==== Material

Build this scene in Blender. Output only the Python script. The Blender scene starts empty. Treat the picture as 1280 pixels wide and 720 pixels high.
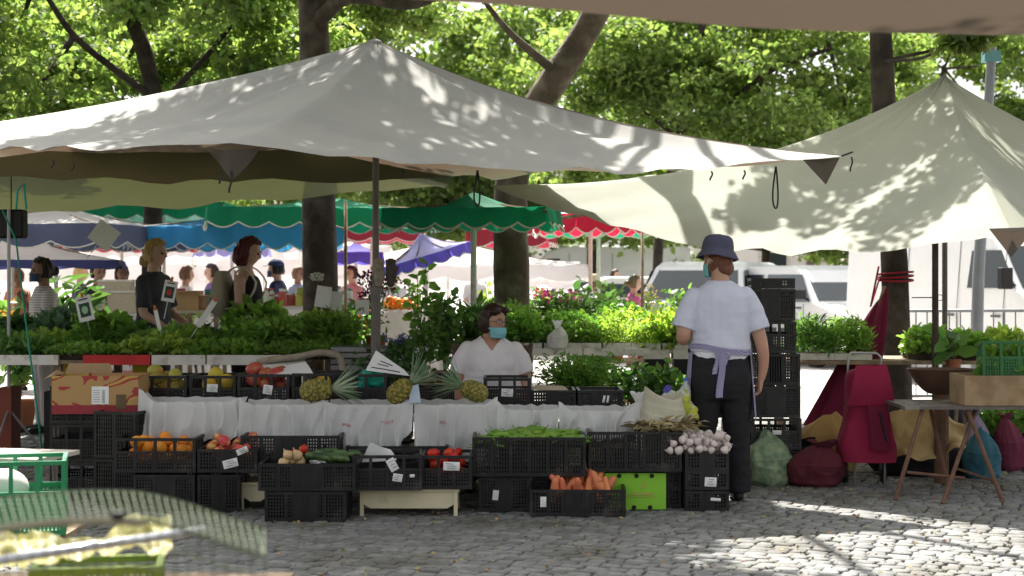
import bpy, bmesh, math, random
import numpy as np
from mathutils import Vector, Matrix, noise
R = math.radians; PI = math.pi
random.seed(7); RNG = np.random.default_rng(11)
FP, CAMH, HY = 2020.0, 1.38, 350.0
SC = bpy.context.scene
COL = SC.collection

def at(px, py, Y):
    """point at depth Y (metres) from the measured photograph position"""
    return Vector(((px-640.0)*Y/FP, Y, CAMH-(py-HY)*Y/FP))

# ------------------------------------------------------------------ materials
MATS = {}
def mat(name, col, rough=0.7, var=0.12, scale=8.0, bump=0.0, bscale=40.0, metal=0.0, spec=0.3, trans=0.0,
        tcol=None, rnd=0.0, hue=0.0, col2=None, c2=(0.45, 0.6), c2scale=4.0, coat=0.0, alpha=1.0, emit=None, island=False, detail=4.0, tgain=None):
    if name in MATS: return MATS[name]
    m = bpy.data.materials.new(name); m.use_nodes = True
    nt = m.node_tree; N = nt.nodes; L = nt.links
    b = N['Principled BSDF']; out = N['Material Output']
    b.inputs['Roughness'].default_value = rough
    b.inputs['Metallic'].default_value = metal
    b.inputs['Specular IOR Level'].default_value = spec
    if coat: b.inputs['Coat Weight'].default_value = coat
    tc = N.new('ShaderNodeTexCoord')
    nz = N.new('ShaderNodeTexNoise'); nz.inputs['Scale'].default_value = scale; nz.inputs['Detail'].default_value = detail
    L.new(tc.outputs['Object'], nz.inputs['Vector'])
    rgb = N.new('ShaderNodeRGB'); rgb.outputs[0].default_value = (*col, 1)
    src = rgb.outputs[0]
    if col2 is not None:
        n2 = N.new('ShaderNodeTexNoise'); n2.inputs['Scale'].default_value = c2scale; n2.inputs['Detail'].default_value = 5
        L.new(tc.outputs['Object'], n2.inputs['Vector'])
        mr = N.new('ShaderNodeMapRange'); mr.inputs['From Min'].default_value = c2[0]; mr.inputs['From Max'].default_value = c2[1]
        L.new(n2.outputs['Fac'], mr.inputs['Value'])
        mx = N.new('ShaderNodeMix'); mx.data_type = 'RGBA'
        L.new(mr.outputs[0], mx.inputs['Factor']); L.new(src, mx.inputs['A']); mx.inputs['B'].default_value = (*col2, 1)
        src = mx.outputs['Result']
    hsv = N.new('ShaderNodeHueSaturation'); L.new(src, hsv.inputs['Color'])
    mr = N.new('ShaderNodeMapRange'); mr.inputs['From Min'].default_value = 0.25; mr.inputs['From Max'].default_value = 0.75
    mr.inputs['To Min'].default_value = 1-var; mr.inputs['To Max'].default_value = 1+var
    L.new(nz.outputs['Fac'], mr.inputs['Value'])
    val = mr.outputs[0]
    if rnd or hue:
        if island:
            g = N.new('ShaderNodeNewGeometry'); r = g.outputs['Random Per Island']
        else:
            oi = N.new('ShaderNodeObjectInfo'); r = oi.outputs['Random']
        m2 = N.new('ShaderNodeMapRange'); m2.inputs['To Min'].default_value = 1-rnd; m2.inputs['To Max'].default_value = 1+rnd
        L.new(r, m2.inputs['Value'])
        mu = N.new('ShaderNodeMath'); mu.operation = 'MULTIPLY'; L.new(val, mu.inputs[0]); L.new(m2.outputs[0], mu.inputs[1]); val = mu.outputs[0]
        if hue:
            wn = N.new('ShaderNodeTexWhiteNoise'); wn.noise_dimensions = '1D'; L.new(r, wn.inputs['W'])
            m3 = N.new('ShaderNodeMapRange'); m3.inputs['To Min'].default_value = 0.5-hue; m3.inputs['To Max'].default_value = 0.5+hue
            L.new(wn.outputs['Value'], m3.inputs['Value']); L.new(m3.outputs[0], hsv.inputs['Hue'])
    L.new(val, hsv.inputs['Value'])
    L.new(hsv.outputs['Color'], b.inputs['Base Color'])
    if bump:
        nb = N.new('ShaderNodeTexNoise'); nb.inputs['Scale'].default_value = bscale; nb.inputs['Detail'].default_value = 6
        L.new(tc.outputs['Object'], nb.inputs['Vector'])
        bp = N.new('ShaderNodeBump'); bp.inputs['Strength'].default_value = 1.0; bp.inputs['Distance'].default_value = bump
        L.new(nb.outputs['Fac'], bp.inputs['Height']); L.new(bp.outputs[0], b.inputs['Normal'])
    if emit is not None:
        b.inputs['Emission Color'].default_value = (*emit[:3], 1); b.inputs['Emission Strength'].default_value = emit[3]
    if trans:
        t = N.new('ShaderNodeBsdfTranslucent')
        if tgain is not None:
            g_ = N.new('ShaderNodeMix'); g_.data_type = 'RGBA'; g_.blend_type = 'MULTIPLY'; g_.inputs['Factor'].default_value = 1
            L.new(hsv.outputs['Color'], g_.inputs['A']); g_.inputs['B'].default_value = (*tgain, 1); L.new(g_.outputs['Result'], t.inputs['Color'])
        elif tcol is None: L.new(hsv.outputs['Color'], t.inputs['Color'])
        else: 
            t.inputs['Color'].default_value = (*tcol, 1)
        ms = N.new('ShaderNodeMixShader'); ms.inputs[0].default_value = trans
        L.new(b.outputs[0], ms.inputs[1]); L.new(t.outputs[0], ms.inputs[2])
        L.new(ms.outputs[0], out.inputs['Surface'])
    if alpha < 1:
        b.inputs['Alpha'].default_value = alpha
    MATS[name] = m
    return m

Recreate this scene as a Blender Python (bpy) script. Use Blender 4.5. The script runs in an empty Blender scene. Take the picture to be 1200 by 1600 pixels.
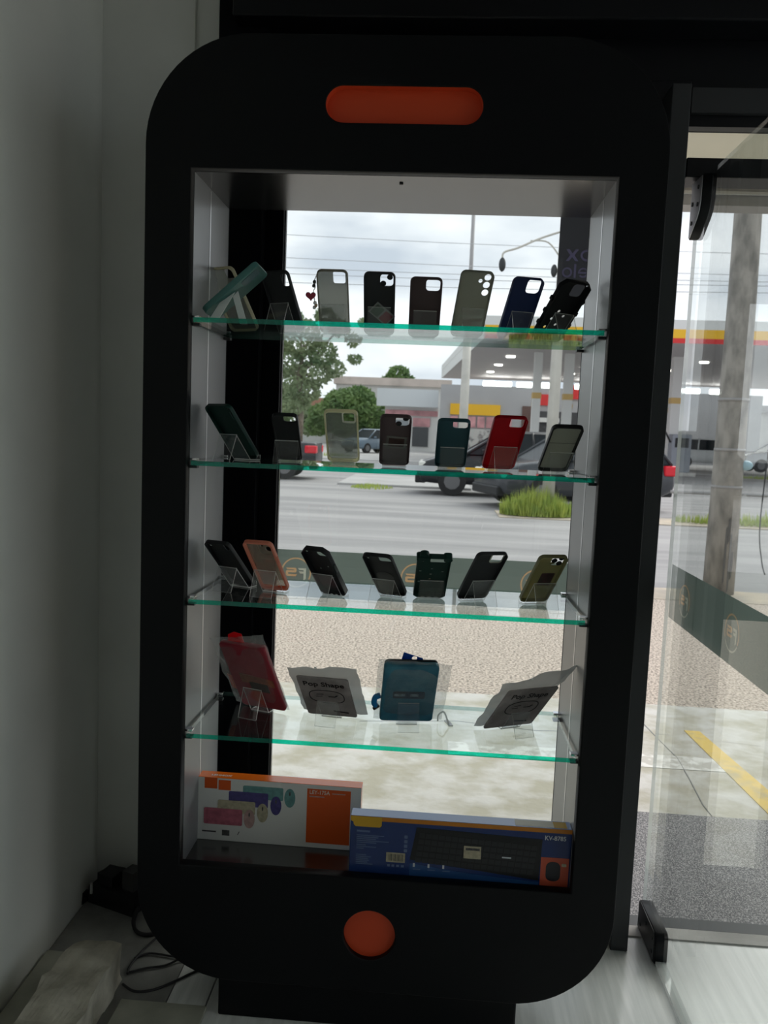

========

## Work to do:
The required output is the exact run of lines from the start of the records through the line containing "return Vector(((px-640.0)*Y/FP, Y, CAMH-(py-HY)*Y/FP))", both ends included, with no pictures.

## Solved problem:
Build this scene in Blender. Output only the Python script. The Blender scene starts empty. Treat the picture as 1280 pixels wide and 720 pixels high.
import bpy, bmesh, math, random
import numpy as np
from mathutils import Vector, Matrix, noise
R = math.radians; PI = math.pi
random.seed(7); RNG = np.random.default_rng(11)
FP, CAMH, HY = 2020.0, 1.38, 350.0
SC = bpy.context.scene
COL = SC.collection

def at(px, py, Y):
    """point at depth Y (metres) from the measured photograph position"""
    return Vector(((px-640.0)*Y/FP, Y, CAMH-(py-HY)*Y/FP))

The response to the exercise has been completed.